MICHELE NORRIS, Host:

And now, your comments about yesterday's program. A couple of you were perplexed about a word David Welna used in his story on the death of West Virginia Senator Robert Byrd. The word is co-equal, and here's David using it in a sentence.

DAVID WELNA: Pennsylvania Republican-turned-Democrat Arlen Specter noted Byrd's insistence that the separate branches of government be kept co-equal.

NORRIS: For the answer, we went back to the source, our own David Welna.

WELNA: Co-equal means equal with one another when you're comparing a group of items. That's different from talking about just two items, which you might call equal. Since I referring to equality among the three branches of government, that's why I used the word co-equal.
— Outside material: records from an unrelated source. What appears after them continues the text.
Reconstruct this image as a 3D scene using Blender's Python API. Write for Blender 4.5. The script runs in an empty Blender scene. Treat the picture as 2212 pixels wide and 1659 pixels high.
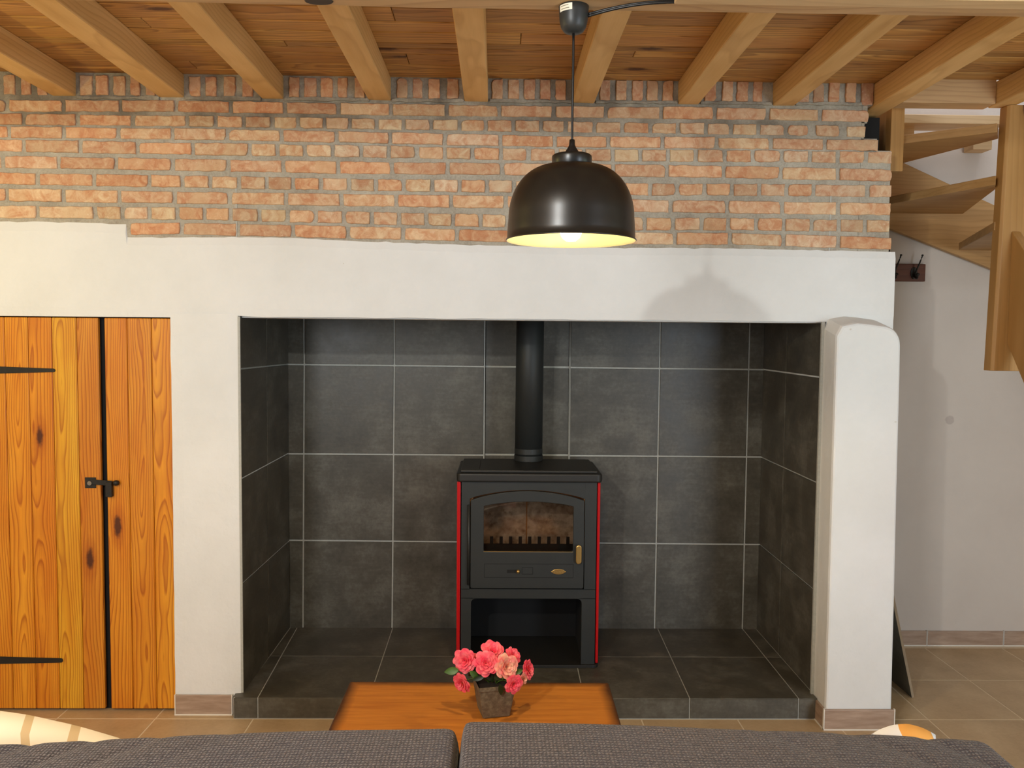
import bpy, bmesh, math, random
from mathutils import Vector, Matrix
from mathutils import noise as mnoise
R_ = random.Random(7)
SC = bpy.context.scene
COL = SC.collection
PI = math.pi

# ------------------------------------------------------------------ camera
F_PX, PITCH, YAW, ROLL, CH, CD = 1790.0, .056, .017, .009, 1.58, 3.4
Fv = Vector((math.sin(YAW)*math.cos(PITCH), math.cos(YAW)*math.cos(PITCH), -math.sin(PITCH)))
Rv = Vector((math.cos(YAW), -math.sin(YAW), 0)); Uv = Rv.cross(Fv)
_c, _s = math.cos(ROLL), math.sin(ROLL)
Rv, Uv = _c*Rv+_s*Uv, -_s*Rv+_c*Uv
CAMP = Vector((0, -CD, CH))
cd = bpy.data.cameras.new('camera'); cam = bpy.data.objects.new('camera', cd); COL.objects.link(cam)
cd.sensor_width = 36; cd.lens = F_PX/2212*36; cd.clip_start = .05
M = Matrix((Rv, Uv, -Fv)).transposed().to_4x4(); M.translation = CAMP
cam.matrix_world = M
SC.camera = cam

def ray(x, y): return Fv + Rv*((x-1106)/F_PX) - Uv*((y-829.5)/F_PX)
def py(x, y, Y):            # photo pixel -> point on the upright plane at depth Y
    d = ray(x, y); return CAMP + d*((Y+CD)/d.y)
def pz(x, y, Z):            # -> point on the level plane at height Z
    d = ray(x, y); return CAMP + d*((Z-CH)/d.z)
def px(x, y, X):            # -> point on the plane at X
    d = ray(x, y); return CAMP + d*(X/d.x)

# ------------------------------------------------------------------ world, lights, exposure
SC.view_settings.view_transform = 'Standard'; SC.view_settings.look = 'None'
SC.view_settings.exposure = 0.0; SC.view_settings.gamma = 1.0; SC.view_settings.use_curve_mapping = False
w = bpy.data.worlds.new('world'); SC.world = w; w.use_nodes = True
w.node_tree.nodes['Background'].inputs[0].default_value = (.86, .93, 1.0, 1)
w.node_tree.nodes['Background'].inputs[1].default_value = .25

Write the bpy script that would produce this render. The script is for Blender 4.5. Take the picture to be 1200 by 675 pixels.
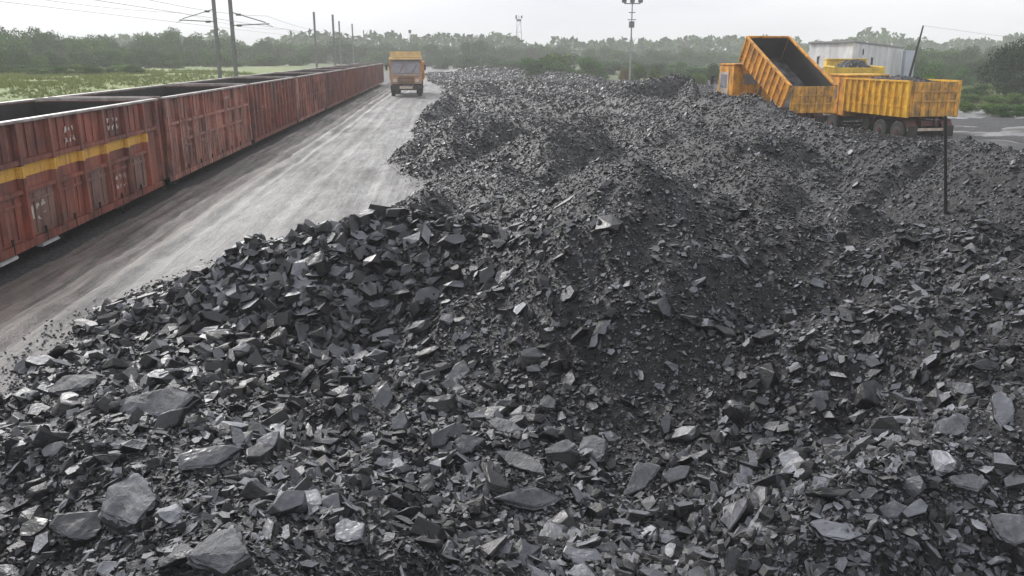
import bpy, bmesh, math, random
import numpy as np
from mathutils import Vector, Matrix, Euler
R = math.radians
rng = np.random.default_rng(7)
random.seed(7)
scn = bpy.context.scene
for o in list(bpy.data.objects): bpy.data.objects.remove(o)
C = scn.collection

# ------------------------------------------------------------ camera, sky, sun, exposure
F = 1000.0                      # focal length in pixels of a 1200 wide frame
PITCH = math.atan(274.5 / F)
CZ = 3.50
cam_d = bpy.data.cameras.new('camera'); cam = bpy.data.objects.new('camera', cam_d); C.objects.link(cam)
cam.location = (0, 0, CZ); cam.rotation_euler = (math.pi/2 - PITCH, 0, 0)
cam_d.sensor_width = 36; cam_d.lens = 36 * F / 1200; cam_d.clip_start = .1; cam_d.clip_end = 9000
scn.camera = cam
scn.cycles.volume_bounces = 4; scn.cycles.max_bounces = 10
SUN_EL, SUN_AZ = R(33), R(-34)
w = bpy.data.worlds.new('World'); scn.world = w; w.use_nodes = True
nt = w.node_tree; nt.nodes.clear()
def N(t, typ, **k):
    n = t.nodes.new(typ)
    for a, b in k.items():
        if a.startswith('_'): n.inputs[int(a[1:])].default_value = b
        else: setattr(n, a, b)
    return n
out = N(nt, 'ShaderNodeOutputWorld'); bg = N(nt, 'ShaderNodeBackground'); bg.inputs[1].default_value = .060
sky = N(nt, 'ShaderNodeTexSky'); sky.sky_type = 'NISHITA'; sky.sun_disc = False
sky.sun_elevation = SUN_EL; sky.sun_rotation = SUN_AZ; sky.dust_density = 4
hs = N(nt, 'ShaderNodeHueSaturation'); hs.inputs['Saturation'].default_value = .18
tc = N(nt, 'ShaderNodeTexCoord'); mp = N(nt, 'ShaderNodeMapping'); mp.inputs['Scale'].default_value = (1.3, 1.3, 5)
nz = N(nt, 'ShaderNodeTexNoise'); nz.inputs['Scale'].default_value = 1.6; nz.inputs['Detail'].default_value = 5
cr = N(nt, 'ShaderNodeValToRGB'); cr.color_ramp.elements[0].position = .3; cr.color_ramp.elements[1].position = .7
cr.color_ramp.elements[0].color = (6.5, 6.7, 7.2, 1); cr.color_ramp.elements[1].color = (9.1, 9.2, 9.3, 1)
mx = N(nt, 'ShaderNodeMixRGB'); mx.inputs[0].default_value = .86
L = nt.links.new
L(tc.outputs['Generated'], mp.inputs[0]); L(mp.outputs[0], nz.inputs['Vector']); L(nz.outputs[0], cr.inputs[0])
L(sky.outputs[0], hs.inputs['Color']); L(hs.outputs[0], mx.inputs[1]); L(cr.outputs[0], mx.inputs[2])
L(mx.outputs[0], bg.inputs[0]); L(bg.outputs[0], out.inputs[0])
sd = bpy.data.lights.new('sun', 'SUN'); sd.energy = 1.5; sd.angle = R(10); sd.color = (1, .97, .93)
sun = bpy.data.objects.new('sun', sd); C.objects.link(sun)
sv = Vector((math.sin(SUN_AZ)*math.cos(SUN_EL), math.cos(SUN_AZ)*math.cos(SUN_EL), math.sin(SUN_EL)))
sun.rotation_euler = sv.to_track_quat('Z', 'Y').to_euler(); sun.location = (0, 0, 60)
scn.view_settings.view_transform = 'Standard'; scn.view_settings.look = 'None'
scn.view_settings.exposure = 1.15; scn.view_settings.gamma = 1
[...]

NORRIS: A United States Soccer Federation referee took issue with our conversation about a series of blown calls at the World Cup. Bob Oppliger, of Iowa City, writes: I'm not sure if I should assess a yellow card for persistent infringement, or a red for serious foul play. He goes on to say: Unlike other sports, FIFA referees pay a high price for their mistakes. Koman Coulibaly, the ref who waved off the U.S. goal against Slovenia, was removed from any further assignments. You forgot to mention that.

MELISSA BLOCK, Host:

Michele, I think if I get one more yellow card, I am suspended from hosting tomorrow's program. You're on your own.

NORRIS: We don't want that, Melissa.

(SOUNDBITE OF LAUGHTER)

NORRIS: Watch out.

F: Lauryn Hill as one of the 50 great voices? She has a limited range, limited repertoire. She's just not worthy. But Dele Lowman, of Atlanta, writes to thank us for the piece. She says: Zoe Chace's story on Lauryn Hill was like catching up with a long-lost friend. At times, I pumped up the volume in my car and sang along.

(SOUNDBITE OF SONG, "EX-FACTOR)

NORRIS: (Singing) It could all be so simple.